▶ **Stated task**
Output all lines exactly.

"""

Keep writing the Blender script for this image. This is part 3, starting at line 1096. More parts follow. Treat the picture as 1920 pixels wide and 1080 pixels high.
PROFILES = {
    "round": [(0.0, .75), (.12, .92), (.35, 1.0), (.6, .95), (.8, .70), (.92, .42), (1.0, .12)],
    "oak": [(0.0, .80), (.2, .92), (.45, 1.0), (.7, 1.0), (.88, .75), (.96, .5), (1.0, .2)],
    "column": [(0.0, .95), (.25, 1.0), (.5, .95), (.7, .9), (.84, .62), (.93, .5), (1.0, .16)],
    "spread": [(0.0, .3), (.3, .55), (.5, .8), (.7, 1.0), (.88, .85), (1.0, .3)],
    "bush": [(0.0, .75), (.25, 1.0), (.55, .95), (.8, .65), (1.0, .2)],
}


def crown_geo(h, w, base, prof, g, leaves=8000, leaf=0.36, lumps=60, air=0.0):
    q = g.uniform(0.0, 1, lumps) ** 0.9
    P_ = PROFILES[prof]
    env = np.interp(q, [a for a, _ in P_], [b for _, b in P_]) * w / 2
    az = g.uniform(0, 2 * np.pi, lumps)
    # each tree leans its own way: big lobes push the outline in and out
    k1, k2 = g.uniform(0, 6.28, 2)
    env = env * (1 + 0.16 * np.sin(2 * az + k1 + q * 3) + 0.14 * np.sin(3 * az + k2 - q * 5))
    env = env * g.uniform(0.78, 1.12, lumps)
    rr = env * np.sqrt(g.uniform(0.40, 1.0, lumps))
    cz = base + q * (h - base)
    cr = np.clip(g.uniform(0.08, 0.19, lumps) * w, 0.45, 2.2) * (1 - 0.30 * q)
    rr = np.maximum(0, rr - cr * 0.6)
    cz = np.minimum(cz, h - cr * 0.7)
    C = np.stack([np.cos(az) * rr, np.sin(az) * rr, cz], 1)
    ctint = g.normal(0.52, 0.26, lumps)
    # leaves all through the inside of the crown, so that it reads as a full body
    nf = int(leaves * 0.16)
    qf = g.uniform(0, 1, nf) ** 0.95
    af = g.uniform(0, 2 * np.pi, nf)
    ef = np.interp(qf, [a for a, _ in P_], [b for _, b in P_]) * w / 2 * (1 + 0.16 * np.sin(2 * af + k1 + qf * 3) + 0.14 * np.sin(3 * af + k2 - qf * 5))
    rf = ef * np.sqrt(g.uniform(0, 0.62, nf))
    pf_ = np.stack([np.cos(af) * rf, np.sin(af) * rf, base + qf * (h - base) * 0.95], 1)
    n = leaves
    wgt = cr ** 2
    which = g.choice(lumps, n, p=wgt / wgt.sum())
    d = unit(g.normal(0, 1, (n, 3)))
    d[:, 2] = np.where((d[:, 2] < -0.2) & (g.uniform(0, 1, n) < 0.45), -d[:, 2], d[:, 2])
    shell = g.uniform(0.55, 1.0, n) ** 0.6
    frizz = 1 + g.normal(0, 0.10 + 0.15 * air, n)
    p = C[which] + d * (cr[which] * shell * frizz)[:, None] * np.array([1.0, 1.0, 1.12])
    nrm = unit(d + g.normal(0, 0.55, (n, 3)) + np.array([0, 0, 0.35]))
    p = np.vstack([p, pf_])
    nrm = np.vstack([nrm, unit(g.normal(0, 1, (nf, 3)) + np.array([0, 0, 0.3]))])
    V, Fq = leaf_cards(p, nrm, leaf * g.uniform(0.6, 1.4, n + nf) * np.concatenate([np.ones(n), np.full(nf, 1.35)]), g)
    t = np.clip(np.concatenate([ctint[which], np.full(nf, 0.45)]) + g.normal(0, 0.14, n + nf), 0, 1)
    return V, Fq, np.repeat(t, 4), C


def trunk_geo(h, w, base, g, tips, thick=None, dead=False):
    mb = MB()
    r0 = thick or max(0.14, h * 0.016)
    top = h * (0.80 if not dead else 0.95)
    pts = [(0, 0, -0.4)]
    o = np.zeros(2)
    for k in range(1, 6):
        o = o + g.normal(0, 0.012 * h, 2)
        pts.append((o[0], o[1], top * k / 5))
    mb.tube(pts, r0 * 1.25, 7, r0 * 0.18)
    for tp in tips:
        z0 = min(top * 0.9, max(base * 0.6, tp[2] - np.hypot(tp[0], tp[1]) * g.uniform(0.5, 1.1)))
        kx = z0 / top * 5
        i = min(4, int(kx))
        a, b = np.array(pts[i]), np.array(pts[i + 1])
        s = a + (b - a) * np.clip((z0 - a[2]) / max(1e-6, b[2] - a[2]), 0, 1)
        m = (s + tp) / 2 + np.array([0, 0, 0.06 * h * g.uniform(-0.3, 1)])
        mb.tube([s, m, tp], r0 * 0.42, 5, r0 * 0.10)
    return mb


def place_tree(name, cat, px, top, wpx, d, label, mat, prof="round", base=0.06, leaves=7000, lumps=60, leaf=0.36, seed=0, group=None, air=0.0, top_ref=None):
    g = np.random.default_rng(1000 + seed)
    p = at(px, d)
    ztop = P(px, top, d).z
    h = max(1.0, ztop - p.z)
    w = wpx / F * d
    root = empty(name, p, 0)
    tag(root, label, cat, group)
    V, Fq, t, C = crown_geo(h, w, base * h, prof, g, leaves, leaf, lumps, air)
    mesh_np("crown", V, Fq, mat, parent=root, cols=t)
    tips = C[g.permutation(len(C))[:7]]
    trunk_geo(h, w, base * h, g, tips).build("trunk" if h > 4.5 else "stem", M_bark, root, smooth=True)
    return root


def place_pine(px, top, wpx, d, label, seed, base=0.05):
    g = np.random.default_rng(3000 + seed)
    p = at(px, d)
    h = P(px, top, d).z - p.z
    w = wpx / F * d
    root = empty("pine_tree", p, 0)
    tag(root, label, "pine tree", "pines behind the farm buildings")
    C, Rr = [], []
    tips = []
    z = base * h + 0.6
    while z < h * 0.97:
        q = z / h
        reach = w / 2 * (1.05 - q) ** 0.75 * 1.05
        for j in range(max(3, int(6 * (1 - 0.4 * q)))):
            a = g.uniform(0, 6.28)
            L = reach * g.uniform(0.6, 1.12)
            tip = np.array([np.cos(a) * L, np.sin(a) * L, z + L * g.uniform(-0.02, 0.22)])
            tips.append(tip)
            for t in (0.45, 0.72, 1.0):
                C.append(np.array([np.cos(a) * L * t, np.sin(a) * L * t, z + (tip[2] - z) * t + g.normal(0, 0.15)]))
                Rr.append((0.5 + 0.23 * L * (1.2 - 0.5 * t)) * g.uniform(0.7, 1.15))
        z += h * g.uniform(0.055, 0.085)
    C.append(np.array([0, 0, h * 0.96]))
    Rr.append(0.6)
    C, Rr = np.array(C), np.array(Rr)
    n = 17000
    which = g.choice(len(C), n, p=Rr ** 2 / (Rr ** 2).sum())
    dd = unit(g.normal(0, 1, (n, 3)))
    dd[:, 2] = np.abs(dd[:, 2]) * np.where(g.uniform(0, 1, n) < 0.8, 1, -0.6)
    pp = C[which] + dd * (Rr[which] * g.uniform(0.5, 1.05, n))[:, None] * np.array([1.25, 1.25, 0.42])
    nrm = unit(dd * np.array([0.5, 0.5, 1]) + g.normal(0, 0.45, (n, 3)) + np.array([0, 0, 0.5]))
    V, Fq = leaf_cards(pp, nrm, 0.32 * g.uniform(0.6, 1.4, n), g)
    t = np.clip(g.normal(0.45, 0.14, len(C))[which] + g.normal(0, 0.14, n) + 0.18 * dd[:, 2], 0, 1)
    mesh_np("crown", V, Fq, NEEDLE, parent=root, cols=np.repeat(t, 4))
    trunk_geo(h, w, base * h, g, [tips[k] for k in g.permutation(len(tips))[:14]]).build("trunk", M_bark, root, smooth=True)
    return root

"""

▶ **Result of this task**
Keep writing the Blender script for this image. This is part 3, starting at line 1096. More parts follow. Treat the picture as 1920 pixels wide and 1080 pixels high.
PROFILES = {
    "round": [(0.0, .75), (.12, .92), (.35, 1.0), (.6, .95), (.8, .70), (.92, .42), (1.0, .12)],
    "oak": [(0.0, .80), (.2, .92), (.45, 1.0), (.7, 1.0), (.88, .75), (.96, .5), (1.0, .2)],
    "column": [(0.0, .95), (.25, 1.0), (.5, .95), (.7, .9), (.84, .62), (.93, .5), (1.0, .16)],
    "spread": [(0.0, .3), (.3, .55), (.5, .8), (.7, 1.0), (.88, .85), (1.0, .3)],
    "bush": [(0.0, .75), (.25, 1.0), (.55, .95), (.8, .65), (1.0, .2)],
}


def crown_geo(h, w, base, prof, g, leaves=8000, leaf=0.36, lumps=60, air=0.0):
    q = g.uniform(0.0, 1, lumps) ** 0.9
    P_ = PROFILES[prof]
    env = np.interp(q, [a for a, _ in P_], [b for _, b in P_]) * w / 2
    az = g.uniform(0, 2 * np.pi, lumps)
    # each tree leans its own way: big lobes push the outline in and out
    k1, k2 = g.uniform(0, 6.28, 2)
    env = env * (1 + 0.16 * np.sin(2 * az + k1 + q * 3) + 0.14 * np.sin(3 * az + k2 - q * 5))
    env = env * g.uniform(0.78, 1.12, lumps)
    rr = env * np.sqrt(g.uniform(0.40, 1.0, lumps))
    cz = base + q * (h - base)
    cr = np.clip(g.uniform(0.08, 0.19, lumps) * w, 0.45, 2.2) * (1 - 0.30 * q)
    rr = np.maximum(0, rr - cr * 0.6)
    cz = np.minimum(cz, h - cr * 0.7)
    C = np.stack([np.cos(az) * rr, np.sin(az) * rr, cz], 1)
    ctint = g.normal(0.52, 0.26, lumps)
    # leaves all through the inside of the crown, so that it reads as a full body
    nf = int(leaves * 0.16)
    qf = g.uniform(0, 1, nf) ** 0.95
    af = g.uniform(0, 2 * np.pi, nf)
    ef = np.interp(qf, [a for a, _ in P_], [b for _, b in P_]) * w / 2 * (1 + 0.16 * np.sin(2 * af + k1 + qf * 3) + 0.14 * np.sin(3 * af + k2 - qf * 5))
    rf = ef * np.sqrt(g.uniform(0, 0.62, nf))
    pf_ = np.stack([np.cos(af) * rf, np.sin(af) * rf, base + qf * (h - base) * 0.95], 1)
    n = leaves
    wgt = cr ** 2
    which = g.choice(lumps, n, p=wgt / wgt.sum())
    d = unit(g.normal(0, 1, (n, 3)))
    d[:, 2] = np.where((d[:, 2] < -0.2) & (g.uniform(0, 1, n) < 0.45), -d[:, 2], d[:, 2])
    shell = g.uniform(0.55, 1.0, n) ** 0.6
    frizz = 1 + g.normal(0, 0.10 + 0.15 * air, n)
    p = C[which] + d * (cr[which] * shell * frizz)[:, None] * np.array([1.0, 1.0, 1.12])
    nrm = unit(d + g.normal(0, 0.55, (n, 3)) + np.array([0, 0, 0.35]))
    p = np.vstack([p, pf_])
    nrm = np.vstack([nrm, unit(g.normal(0, 1, (nf, 3)) + np.array([0, 0, 0.3]))])
    V, Fq = leaf_cards(p, nrm, leaf * g.uniform(0.6, 1.4, n + nf) * np.concatenate([np.ones(n), np.full(nf, 1.35)]), g)
    t = np.clip(np.concatenate([ctint[which], np.full(nf, 0.45)]) + g.normal(0, 0.14, n + nf), 0, 1)
    return V, Fq, np.repeat(t, 4), C


def trunk_geo(h, w, base, g, tips, thick=None, dead=False):
    mb = MB()
    r0 = thick or max(0.14, h * 0.016)
    top = h * (0.80 if not dead else 0.95)
    pts = [(0, 0, -0.4)]
    o = np.zeros(2)
    for k in range(1, 6):
        o = o + g.normal(0, 0.012 * h, 2)
        pts.append((o[0], o[1], top * k / 5))
    mb.tube(pts, r0 * 1.25, 7, r0 * 0.18)
    for tp in tips:
        z0 = min(top * 0.9, max(base * 0.6, tp[2] - np.hypot(tp[0], tp[1]) * g.uniform(0.5, 1.1)))
        kx = z0 / top * 5
        i = min(4, int(kx))
        a, b = np.array(pts[i]), np.array(pts[i + 1])
        s = a + (b - a) * np.clip((z0 - a[2]) / max(1e-6, b[2] - a[2]), 0, 1)
        m = (s + tp) / 2 + np.array([0, 0, 0.06 * h * g.uniform(-0.3, 1)])
        mb.tube([s, m, tp], r0 * 0.42, 5, r0 * 0.10)
    return mb


def place_tree(name, cat, px, top, wpx, d, label, mat, prof="round", base=0.06, leaves=7000, lumps=60, leaf=0.36, seed=0, group=None, air=0.0, top_ref=None):
    g = np.random.default_rng(1000 + seed)
    p = at(px, d)
    ztop = P(px, top, d).z
    h = max(1.0, ztop - p.z)
    w = wpx / F * d
    root = empty(name, p, 0)
    tag(root, label, cat, group)
    V, Fq, t, C = crown_geo(h, w, base * h, prof, g, leaves, leaf, lumps, air)
    mesh_np("crown", V, Fq, mat, parent=root, cols=t)
    tips = C[g.permutation(len(C))[:7]]
    trunk_geo(h, w, base * h, g, tips).build("trunk" if h > 4.5 else "stem", M_bark, root, smooth=True)
    return root


def place_pine(px, top, wpx, d, label, seed, base=0.05):
    g = np.random.default_rng(3000 + seed)
    p = at(px, d)
    h = P(px, top, d).z - p.z
    w = wpx / F * d
    root = empty("pine_tree", p, 0)
    tag(root, label, "pine tree", "pines behind the farm buildings")
    C, Rr = [], []
    tips = []
    z = base * h + 0.6
    while z < h * 0.97:
        q = z / h
        reach = w / 2 * (1.05 - q) ** 0.75 * 1.05
        for j in range(max(3, int(6 * (1 - 0.4 * q)))):
            a = g.uniform(0, 6.28)
            L = reach * g.uniform(0.6, 1.12)
            tip = np.array([np.cos(a) * L, np.sin(a) * L, z + L * g.uniform(-0.02, 0.22)])
            tips.append(tip)
            for t in (0.45, 0.72, 1.0):
                C.append(np.array([np.cos(a) * L * t, np.sin(a) * L * t, z + (tip[2] - z) * t + g.normal(0, 0.15)]))
                Rr.append((0.5 + 0.23 * L * (1.2 - 0.5 * t)) * g.uniform(0.7, 1.15))
        z += h * g.uniform(0.055, 0.085)
    C.append(np.array([0, 0, h * 0.96]))
    Rr.append(0.6)
    C, Rr = np.array(C), np.array(Rr)
    n = 17000
    which = g.choice(len(C), n, p=Rr ** 2 / (Rr ** 2).sum())
    dd = unit(g.normal(0, 1, (n, 3)))
    dd[:, 2] = np.abs(dd[:, 2]) * np.where(g.uniform(0, 1, n) < 0.8, 1, -0.6)
    pp = C[which] + dd * (Rr[which] * g.uniform(0.5, 1.05, n))[:, None] * np.array([1.25, 1.25, 0.42])
    nrm = unit(dd * np.array([0.5, 0.5, 1]) + g.normal(0, 0.45, (n, 3)) + np.array([0, 0, 0.5]))
    V, Fq = leaf_cards(pp, nrm, 0.32 * g.uniform(0.6, 1.4, n), g)
    t = np.clip(g.normal(0.45, 0.14, len(C))[which] + g.normal(0, 0.14, n) + 0.18 * dd[:, 2], 0, 1)
    mesh_np("crown", V, Fq, NEEDLE, parent=root, cols=np.repeat(t, 4))
    trunk_geo(h, w, base * h, g, [tips[k] for k in g.permutation(len(tips))[:14]]).build("trunk", M_bark, root, smooth=True)
    return root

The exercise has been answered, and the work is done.